> [GIVEN TASK] Copy exactly the lines from the first line of the records below through the line containing "return CAM + v * ((z - CAM.z) / v.z)", including both, and nothing else.

> [SUPPLIED MATERIAL]
>> start
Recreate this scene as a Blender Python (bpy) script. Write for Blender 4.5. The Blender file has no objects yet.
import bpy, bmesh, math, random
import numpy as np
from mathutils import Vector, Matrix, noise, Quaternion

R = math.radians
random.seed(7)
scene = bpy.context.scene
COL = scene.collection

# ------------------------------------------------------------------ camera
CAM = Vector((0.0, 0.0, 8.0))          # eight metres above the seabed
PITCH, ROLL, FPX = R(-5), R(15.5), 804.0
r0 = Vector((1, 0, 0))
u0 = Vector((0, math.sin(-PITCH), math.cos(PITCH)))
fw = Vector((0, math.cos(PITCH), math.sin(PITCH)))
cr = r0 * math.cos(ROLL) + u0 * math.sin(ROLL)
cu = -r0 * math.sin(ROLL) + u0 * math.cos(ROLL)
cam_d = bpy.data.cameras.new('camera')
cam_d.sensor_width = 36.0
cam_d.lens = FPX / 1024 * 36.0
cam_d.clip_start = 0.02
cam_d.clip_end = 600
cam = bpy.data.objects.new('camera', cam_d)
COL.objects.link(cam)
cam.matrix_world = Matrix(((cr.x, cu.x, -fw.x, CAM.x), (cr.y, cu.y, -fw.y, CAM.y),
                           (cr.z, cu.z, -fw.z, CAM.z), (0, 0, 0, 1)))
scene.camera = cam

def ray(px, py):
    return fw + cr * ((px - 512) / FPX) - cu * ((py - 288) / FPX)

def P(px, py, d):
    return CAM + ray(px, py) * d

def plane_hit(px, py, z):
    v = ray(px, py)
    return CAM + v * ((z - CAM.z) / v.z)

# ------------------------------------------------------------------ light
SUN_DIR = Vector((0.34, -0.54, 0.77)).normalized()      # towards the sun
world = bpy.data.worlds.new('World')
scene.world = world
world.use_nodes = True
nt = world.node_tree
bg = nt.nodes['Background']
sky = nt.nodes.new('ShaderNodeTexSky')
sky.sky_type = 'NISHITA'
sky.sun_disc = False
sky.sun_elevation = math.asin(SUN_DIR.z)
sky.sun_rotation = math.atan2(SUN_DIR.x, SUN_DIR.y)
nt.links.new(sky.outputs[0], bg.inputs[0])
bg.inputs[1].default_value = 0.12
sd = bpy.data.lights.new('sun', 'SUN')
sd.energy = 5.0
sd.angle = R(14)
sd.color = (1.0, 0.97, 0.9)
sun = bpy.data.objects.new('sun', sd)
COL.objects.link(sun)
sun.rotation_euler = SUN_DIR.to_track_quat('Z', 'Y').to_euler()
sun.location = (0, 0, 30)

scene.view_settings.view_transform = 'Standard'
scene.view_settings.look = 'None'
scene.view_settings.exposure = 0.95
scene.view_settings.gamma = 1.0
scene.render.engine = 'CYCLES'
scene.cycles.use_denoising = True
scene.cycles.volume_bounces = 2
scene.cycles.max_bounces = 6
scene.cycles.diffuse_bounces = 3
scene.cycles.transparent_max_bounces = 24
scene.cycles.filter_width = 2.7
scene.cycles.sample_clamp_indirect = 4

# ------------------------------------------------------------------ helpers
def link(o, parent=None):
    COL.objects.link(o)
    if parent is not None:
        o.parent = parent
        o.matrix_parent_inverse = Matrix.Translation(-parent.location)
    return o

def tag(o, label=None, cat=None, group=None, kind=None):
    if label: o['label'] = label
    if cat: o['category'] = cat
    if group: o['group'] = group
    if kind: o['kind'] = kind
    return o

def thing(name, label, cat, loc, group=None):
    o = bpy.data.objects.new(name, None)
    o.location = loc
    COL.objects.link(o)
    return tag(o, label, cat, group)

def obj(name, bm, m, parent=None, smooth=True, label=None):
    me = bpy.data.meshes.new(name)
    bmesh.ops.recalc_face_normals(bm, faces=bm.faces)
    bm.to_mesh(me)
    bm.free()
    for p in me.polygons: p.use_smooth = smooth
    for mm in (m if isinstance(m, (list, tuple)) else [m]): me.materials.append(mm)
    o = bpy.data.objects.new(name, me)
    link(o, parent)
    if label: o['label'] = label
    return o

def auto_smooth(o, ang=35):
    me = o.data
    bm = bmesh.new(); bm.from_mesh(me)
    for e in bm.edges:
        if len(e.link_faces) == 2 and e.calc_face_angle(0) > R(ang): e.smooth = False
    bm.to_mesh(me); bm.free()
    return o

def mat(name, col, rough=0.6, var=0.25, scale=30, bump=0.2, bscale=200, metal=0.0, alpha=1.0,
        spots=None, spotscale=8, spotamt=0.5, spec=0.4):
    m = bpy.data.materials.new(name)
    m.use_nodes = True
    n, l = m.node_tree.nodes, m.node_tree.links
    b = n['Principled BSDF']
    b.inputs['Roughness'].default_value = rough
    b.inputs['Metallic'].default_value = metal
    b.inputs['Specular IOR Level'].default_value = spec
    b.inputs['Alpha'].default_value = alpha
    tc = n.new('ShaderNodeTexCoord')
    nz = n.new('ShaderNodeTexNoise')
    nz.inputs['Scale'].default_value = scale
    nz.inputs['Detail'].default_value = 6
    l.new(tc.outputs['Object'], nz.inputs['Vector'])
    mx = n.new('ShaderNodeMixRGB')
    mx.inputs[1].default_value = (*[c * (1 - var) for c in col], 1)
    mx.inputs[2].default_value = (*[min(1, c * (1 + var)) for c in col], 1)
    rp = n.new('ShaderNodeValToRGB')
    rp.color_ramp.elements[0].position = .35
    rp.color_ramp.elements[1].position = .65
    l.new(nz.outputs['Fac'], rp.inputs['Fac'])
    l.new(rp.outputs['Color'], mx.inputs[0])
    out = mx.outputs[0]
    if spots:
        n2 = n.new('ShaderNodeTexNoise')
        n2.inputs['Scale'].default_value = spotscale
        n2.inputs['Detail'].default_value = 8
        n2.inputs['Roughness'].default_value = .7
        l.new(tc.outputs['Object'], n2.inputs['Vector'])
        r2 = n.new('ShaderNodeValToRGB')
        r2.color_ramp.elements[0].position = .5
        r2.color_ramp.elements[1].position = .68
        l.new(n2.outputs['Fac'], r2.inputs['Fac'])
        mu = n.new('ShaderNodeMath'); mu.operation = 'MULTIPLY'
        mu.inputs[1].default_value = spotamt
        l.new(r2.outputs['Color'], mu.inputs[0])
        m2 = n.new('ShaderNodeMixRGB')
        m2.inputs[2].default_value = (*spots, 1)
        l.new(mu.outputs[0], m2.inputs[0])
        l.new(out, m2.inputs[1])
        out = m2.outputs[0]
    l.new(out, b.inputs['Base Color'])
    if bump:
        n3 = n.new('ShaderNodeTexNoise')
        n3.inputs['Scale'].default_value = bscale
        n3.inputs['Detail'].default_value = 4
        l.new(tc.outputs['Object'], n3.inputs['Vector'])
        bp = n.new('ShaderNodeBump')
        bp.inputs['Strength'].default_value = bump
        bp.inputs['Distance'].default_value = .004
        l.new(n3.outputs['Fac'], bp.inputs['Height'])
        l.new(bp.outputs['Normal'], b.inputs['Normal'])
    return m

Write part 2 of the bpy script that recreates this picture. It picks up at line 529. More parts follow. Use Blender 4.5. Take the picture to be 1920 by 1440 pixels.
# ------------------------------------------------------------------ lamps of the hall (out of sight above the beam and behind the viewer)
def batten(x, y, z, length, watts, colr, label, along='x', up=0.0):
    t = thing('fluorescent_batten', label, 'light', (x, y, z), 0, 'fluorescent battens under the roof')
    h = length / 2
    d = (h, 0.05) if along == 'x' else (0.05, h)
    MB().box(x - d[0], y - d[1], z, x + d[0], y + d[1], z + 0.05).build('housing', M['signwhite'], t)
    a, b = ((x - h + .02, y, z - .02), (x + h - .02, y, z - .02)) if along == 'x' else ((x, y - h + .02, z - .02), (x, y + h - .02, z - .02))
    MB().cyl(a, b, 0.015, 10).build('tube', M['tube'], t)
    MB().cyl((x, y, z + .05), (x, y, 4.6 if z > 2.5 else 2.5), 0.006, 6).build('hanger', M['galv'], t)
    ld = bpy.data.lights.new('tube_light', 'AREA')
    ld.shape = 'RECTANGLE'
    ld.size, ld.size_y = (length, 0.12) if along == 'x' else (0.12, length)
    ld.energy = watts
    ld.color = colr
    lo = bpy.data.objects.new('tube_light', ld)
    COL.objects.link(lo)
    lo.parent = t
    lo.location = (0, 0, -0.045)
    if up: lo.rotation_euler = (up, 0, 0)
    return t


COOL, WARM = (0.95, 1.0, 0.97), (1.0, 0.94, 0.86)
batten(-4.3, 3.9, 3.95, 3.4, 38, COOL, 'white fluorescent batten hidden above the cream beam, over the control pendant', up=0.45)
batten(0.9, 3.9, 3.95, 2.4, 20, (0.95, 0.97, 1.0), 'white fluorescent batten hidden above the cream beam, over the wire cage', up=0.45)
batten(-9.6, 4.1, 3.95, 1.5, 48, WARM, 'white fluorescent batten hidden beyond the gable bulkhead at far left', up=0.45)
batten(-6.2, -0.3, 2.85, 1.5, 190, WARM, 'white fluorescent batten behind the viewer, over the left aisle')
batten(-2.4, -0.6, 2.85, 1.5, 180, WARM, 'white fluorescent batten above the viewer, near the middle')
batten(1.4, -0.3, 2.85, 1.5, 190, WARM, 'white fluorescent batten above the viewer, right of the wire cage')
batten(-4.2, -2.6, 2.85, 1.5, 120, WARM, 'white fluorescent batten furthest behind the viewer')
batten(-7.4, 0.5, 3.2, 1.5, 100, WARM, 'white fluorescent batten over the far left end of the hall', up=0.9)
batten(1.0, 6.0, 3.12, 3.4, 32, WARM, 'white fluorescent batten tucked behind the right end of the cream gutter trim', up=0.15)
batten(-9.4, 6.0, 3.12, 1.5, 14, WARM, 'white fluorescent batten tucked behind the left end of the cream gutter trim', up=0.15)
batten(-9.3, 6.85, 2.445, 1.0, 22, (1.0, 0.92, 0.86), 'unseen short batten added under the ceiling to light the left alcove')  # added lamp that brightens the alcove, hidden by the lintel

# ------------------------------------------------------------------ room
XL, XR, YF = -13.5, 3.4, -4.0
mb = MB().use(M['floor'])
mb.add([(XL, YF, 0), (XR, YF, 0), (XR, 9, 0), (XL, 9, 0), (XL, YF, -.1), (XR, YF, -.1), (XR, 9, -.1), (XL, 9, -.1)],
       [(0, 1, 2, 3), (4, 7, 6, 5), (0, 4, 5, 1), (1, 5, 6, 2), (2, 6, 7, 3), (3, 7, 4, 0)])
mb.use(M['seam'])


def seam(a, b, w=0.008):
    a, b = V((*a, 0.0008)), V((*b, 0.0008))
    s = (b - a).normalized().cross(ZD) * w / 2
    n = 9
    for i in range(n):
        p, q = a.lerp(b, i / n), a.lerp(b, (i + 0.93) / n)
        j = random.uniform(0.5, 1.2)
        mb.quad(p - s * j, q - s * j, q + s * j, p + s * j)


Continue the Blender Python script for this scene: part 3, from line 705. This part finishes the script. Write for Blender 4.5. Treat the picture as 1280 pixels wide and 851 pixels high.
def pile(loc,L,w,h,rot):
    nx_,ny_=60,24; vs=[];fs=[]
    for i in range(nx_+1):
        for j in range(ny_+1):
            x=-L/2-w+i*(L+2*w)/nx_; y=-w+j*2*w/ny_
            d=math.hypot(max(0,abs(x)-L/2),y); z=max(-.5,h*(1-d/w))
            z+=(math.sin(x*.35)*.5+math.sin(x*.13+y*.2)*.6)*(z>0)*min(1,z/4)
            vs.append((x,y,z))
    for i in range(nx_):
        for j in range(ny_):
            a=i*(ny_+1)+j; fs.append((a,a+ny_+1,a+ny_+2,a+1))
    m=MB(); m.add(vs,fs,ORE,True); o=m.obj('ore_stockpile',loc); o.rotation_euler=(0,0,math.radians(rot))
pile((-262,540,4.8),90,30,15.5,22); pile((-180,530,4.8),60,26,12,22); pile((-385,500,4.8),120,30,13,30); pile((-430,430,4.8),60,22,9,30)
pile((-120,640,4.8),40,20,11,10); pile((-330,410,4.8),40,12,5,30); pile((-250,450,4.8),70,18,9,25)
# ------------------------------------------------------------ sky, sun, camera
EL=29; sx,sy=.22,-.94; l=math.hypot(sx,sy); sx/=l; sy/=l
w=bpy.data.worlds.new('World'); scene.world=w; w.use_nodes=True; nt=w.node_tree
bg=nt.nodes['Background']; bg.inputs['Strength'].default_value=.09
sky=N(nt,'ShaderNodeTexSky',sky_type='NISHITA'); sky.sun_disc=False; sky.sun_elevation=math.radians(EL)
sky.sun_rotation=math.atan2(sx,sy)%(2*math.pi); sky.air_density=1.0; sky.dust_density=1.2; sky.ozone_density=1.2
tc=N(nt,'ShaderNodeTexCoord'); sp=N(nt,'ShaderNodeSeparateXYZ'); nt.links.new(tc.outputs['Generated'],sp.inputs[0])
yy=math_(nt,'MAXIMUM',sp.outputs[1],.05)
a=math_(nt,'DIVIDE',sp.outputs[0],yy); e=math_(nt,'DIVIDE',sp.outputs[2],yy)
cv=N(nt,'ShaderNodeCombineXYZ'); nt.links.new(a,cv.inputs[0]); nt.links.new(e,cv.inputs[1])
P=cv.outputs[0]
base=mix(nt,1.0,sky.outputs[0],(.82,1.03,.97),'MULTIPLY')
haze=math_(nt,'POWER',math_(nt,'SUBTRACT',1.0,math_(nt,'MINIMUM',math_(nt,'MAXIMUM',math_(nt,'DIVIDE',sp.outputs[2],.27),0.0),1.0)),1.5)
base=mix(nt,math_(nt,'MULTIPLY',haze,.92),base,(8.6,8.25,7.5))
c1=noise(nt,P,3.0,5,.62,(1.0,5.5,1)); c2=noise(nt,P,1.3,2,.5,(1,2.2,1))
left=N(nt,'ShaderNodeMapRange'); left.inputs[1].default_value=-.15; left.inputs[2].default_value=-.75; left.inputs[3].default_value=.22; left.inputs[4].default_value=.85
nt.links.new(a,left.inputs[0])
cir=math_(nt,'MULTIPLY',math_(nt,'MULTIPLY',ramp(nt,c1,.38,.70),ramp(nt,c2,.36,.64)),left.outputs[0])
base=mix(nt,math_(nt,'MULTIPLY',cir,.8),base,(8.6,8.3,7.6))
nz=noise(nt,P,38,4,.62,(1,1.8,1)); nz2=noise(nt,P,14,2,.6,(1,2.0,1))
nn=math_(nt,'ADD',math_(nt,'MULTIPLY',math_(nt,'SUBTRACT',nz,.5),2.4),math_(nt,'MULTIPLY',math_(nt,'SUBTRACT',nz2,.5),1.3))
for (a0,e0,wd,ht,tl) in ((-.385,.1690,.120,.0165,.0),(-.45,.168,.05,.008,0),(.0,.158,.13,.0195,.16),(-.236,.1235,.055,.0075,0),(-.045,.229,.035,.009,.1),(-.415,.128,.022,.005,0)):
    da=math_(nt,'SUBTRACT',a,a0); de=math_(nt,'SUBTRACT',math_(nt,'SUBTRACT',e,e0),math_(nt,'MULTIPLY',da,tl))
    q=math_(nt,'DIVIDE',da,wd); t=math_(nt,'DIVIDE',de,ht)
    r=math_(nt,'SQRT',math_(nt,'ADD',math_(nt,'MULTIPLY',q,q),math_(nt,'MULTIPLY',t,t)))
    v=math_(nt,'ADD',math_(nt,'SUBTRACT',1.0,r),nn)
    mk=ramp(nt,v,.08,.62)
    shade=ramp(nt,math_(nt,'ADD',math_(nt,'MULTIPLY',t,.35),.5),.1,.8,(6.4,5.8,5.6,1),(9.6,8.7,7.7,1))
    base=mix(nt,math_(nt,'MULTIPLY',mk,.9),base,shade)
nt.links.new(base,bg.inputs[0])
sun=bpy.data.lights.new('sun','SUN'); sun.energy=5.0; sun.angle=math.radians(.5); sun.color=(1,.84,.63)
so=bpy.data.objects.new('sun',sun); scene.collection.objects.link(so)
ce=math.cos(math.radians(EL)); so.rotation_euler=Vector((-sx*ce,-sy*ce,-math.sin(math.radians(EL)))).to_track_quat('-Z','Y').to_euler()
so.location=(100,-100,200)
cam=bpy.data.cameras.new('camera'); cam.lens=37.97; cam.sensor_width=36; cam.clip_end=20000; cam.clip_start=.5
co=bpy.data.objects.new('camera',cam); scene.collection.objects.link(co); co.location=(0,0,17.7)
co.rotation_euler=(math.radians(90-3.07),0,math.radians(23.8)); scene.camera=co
>> end
> [RESULT FOR THIS TASK]
Recreate this scene as a Blender Python (bpy) script. Write for Blender 4.5. The Blender file has no objects yet.
import bpy, bmesh, math, random
import numpy as np
from mathutils import Vector, Matrix, noise, Quaternion

R = math.radians
random.seed(7)
scene = bpy.context.scene
COL = scene.collection

# ------------------------------------------------------------------ camera
CAM = Vector((0.0, 0.0, 8.0))          # eight metres above the seabed
PITCH, ROLL, FPX = R(-5), R(15.5), 804.0
r0 = Vector((1, 0, 0))
u0 = Vector((0, math.sin(-PITCH), math.cos(PITCH)))
fw = Vector((0, math.cos(PITCH), math.sin(PITCH)))
cr = r0 * math.cos(ROLL) + u0 * math.sin(ROLL)
cu = -r0 * math.sin(ROLL) + u0 * math.cos(ROLL)
cam_d = bpy.data.cameras.new('camera')
cam_d.sensor_width = 36.0
cam_d.lens = FPX / 1024 * 36.0
cam_d.clip_start = 0.02
cam_d.clip_end = 600
cam = bpy.data.objects.new('camera', cam_d)
COL.objects.link(cam)
cam.matrix_world = Matrix(((cr.x, cu.x, -fw.x, CAM.x), (cr.y, cu.y, -fw.y, CAM.y),
                           (cr.z, cu.z, -fw.z, CAM.z), (0, 0, 0, 1)))
scene.camera = cam

def ray(px, py):
    return fw + cr * ((px - 512) / FPX) - cu * ((py - 288) / FPX)

def P(px, py, d):
    return CAM + ray(px, py) * d

def plane_hit(px, py, z):
    v = ray(px, py)
    return CAM + v * ((z - CAM.z) / v.z)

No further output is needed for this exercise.